We were making our way to where some of our very favorite Mangyan friends were moving--higher into the mountains to plant their crops of rice, corn, ube, taro, and coffee.
They are building a new hut, as they often do, for their family of 16 and we were bringing wood to reinforce the thatch roof and walls for this typhoon season, and sacks of rice for them to eat.
Their baby, Aldrin, has been under our care for around nine months, as he has been malnourished, sick, and infested with parasites. He just turned one year old last week, and is finally beginning to thrive.
On the way up the mountain, Justice led the way…he hikes this path with Francis several times a week and knows it well. He leads with sure feet, puffed out chest, a walking stick, and a song.
As his strong voice echoed off the rocks and trees, his hand skimmed the rice fields beside us, and the rice stalks swayed in time. Verdant green as far as the eye could see.

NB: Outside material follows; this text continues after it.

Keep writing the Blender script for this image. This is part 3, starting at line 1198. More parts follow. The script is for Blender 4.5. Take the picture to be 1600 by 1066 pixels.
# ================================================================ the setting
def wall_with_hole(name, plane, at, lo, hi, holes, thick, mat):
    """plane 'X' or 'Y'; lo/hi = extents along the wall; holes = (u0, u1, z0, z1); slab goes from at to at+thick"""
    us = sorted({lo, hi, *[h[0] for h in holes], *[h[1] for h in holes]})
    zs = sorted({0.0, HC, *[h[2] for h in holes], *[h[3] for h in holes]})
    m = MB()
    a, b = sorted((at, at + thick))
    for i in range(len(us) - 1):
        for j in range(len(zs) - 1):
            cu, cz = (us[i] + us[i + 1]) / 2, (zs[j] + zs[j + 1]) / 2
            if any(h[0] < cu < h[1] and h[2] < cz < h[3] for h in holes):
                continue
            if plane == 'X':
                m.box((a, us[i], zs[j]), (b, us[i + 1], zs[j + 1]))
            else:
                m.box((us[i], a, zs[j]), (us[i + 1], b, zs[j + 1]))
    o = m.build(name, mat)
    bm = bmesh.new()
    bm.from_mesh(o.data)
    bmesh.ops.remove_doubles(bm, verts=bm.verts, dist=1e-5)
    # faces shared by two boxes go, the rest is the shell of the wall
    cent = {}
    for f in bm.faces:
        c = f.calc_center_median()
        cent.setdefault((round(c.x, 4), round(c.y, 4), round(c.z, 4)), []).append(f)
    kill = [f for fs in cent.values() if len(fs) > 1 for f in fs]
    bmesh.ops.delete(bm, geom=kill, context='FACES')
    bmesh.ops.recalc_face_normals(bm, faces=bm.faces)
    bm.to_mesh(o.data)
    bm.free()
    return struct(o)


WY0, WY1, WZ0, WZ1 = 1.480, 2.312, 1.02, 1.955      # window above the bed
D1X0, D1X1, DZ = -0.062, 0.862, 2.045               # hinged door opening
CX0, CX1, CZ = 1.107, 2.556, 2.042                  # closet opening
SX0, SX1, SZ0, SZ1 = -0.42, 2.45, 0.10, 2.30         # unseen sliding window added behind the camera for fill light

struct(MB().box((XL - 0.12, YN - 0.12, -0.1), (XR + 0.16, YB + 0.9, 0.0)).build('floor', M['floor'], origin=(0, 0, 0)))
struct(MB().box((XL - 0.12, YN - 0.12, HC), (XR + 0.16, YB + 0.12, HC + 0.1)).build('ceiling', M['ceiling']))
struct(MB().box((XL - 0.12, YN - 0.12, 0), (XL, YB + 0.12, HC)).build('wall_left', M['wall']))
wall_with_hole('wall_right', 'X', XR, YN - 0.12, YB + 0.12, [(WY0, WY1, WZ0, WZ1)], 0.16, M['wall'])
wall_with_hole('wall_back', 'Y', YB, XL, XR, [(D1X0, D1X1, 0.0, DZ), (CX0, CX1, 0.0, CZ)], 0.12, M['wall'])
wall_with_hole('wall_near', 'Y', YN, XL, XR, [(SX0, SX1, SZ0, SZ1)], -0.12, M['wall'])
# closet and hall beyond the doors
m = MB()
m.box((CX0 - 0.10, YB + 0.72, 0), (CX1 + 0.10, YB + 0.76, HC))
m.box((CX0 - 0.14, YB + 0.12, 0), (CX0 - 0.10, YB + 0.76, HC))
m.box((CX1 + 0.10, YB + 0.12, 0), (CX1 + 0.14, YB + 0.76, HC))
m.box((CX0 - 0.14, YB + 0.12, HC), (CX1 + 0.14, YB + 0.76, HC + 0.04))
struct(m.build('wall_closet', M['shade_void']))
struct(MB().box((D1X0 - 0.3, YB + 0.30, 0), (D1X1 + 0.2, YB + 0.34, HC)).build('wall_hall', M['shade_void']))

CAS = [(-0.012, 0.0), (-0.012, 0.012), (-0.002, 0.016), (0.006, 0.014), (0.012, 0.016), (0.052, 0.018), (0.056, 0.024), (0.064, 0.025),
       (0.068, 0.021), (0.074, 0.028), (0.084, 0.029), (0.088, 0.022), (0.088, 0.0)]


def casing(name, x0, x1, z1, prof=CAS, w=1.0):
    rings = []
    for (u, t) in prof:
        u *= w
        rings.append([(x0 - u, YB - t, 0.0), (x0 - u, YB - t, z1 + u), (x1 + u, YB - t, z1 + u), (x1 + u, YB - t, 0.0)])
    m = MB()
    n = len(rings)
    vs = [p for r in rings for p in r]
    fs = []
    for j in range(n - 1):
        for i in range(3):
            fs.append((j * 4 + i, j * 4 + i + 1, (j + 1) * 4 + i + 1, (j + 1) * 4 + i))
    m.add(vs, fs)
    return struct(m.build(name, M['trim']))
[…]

Justice stopped suddenly as we reached the edge of the rice field, where the sun dazzled and warmed our faces, and birds swooped and played. He pointed ahead of us to where the path narrowed and dipped sharply downward. Trees hung low and close, and the path was shrouded in shadows. The air turned cool and damp, the sounds of the insects grew louder, mud made the path slippery and squished around our feet.
His voice grew serious. “Mama, girls, watch out. We’re entering leech valley.. they’ll get on you every chance they have.”
We kept walking, and watching. The moment you stop, leeches jump from the path or the low hanging branches and you don’t even feel them. They attach themselves, inject an anti-coagulant, and fill up on your blood.
It has become a warped fun family past-time: pull off the leeches before they sink-in their teeth.
I laughed a little, and replied mostly to myself, “That’s right, they will.”
The enemy is like that. He has been since the beginning.
We go from breath-taking mountaintops where the sun warms our face, and we have all the feels, where our hearts are bursting with all that is good, and we feel the immeasurable joy that is ours, where we feel the mercies that are piling up at our door by the truck-full, straight into a valley, in what seems like the next breath.
The valley is dark, shadowed in death, draped in paralyzing fear, and we can’t see where to put our foot next. We fumble. The light has gone out and we find ourselves on the under-side of joy, trying to get a hand up, but the path is slippery and the pits are deep. The valley echoes with whispers that we are alone.
Sometimes Holy Spirit leads us into that valley, like He did with Jesus, and there in that desolate wasteland, He teaches us to walk with our hands gripped onto His. He sustains us, holds onto us, keeps us close, comforts and consoles. He does not, however, deliver blows to our soul. He does not turn His back. He tucks us under a spread of wings that stretch beyond the valley.
That enemy of our souls is an opportunist. He crouches in the shadow of every valley and looks for pause. He waits to sink his teeth in and draw blood. He waits where he thinks our foot will slip. He knows our wounds because he gave them, and as they gape and bleed, he pours into them the acid of lies: You are alone. You are unloved. You are hopeless. God does not listen to you, and He will not come through. This valley, this wasteland will never end. There is no way out.
A lot of you are in the messy middle of a valley, a desert, so deep and long and high and wide that you can’t even lift up your head to see how far it stretches. You’re carrying a load so heavy that your legs are buckling and your grip is white. The anxiety in your chest is robbing your next breath and you just want. This. To. End.
Hear this: There is a Love that is deeper, longer, higher, wider than this valley. A Love that is more powerful than death and can break through a fortress of desolation. A Love that bleeds for you, and wraps up your shattered pieces and makes them whole again. A Love that takes that load and hoists it onto His own broad shoulders. A Love that holds you as you cry, and resurrects the dead places that you’ve already buried. A Love that breaks down walls and unlocks chains.
He sees you. He is beside you. He’s all around you. He is holding up your head and whispering to your soul that you are His, and you are not alone. He knows the way out of this valley. He took the beatings, the shame, the death, the brokenness, the hopelessness, so that you don’t have to any more. Not for one more arduous step.
Hold on…. Even if you feel you are empty on hope. Hope has you. Hold on.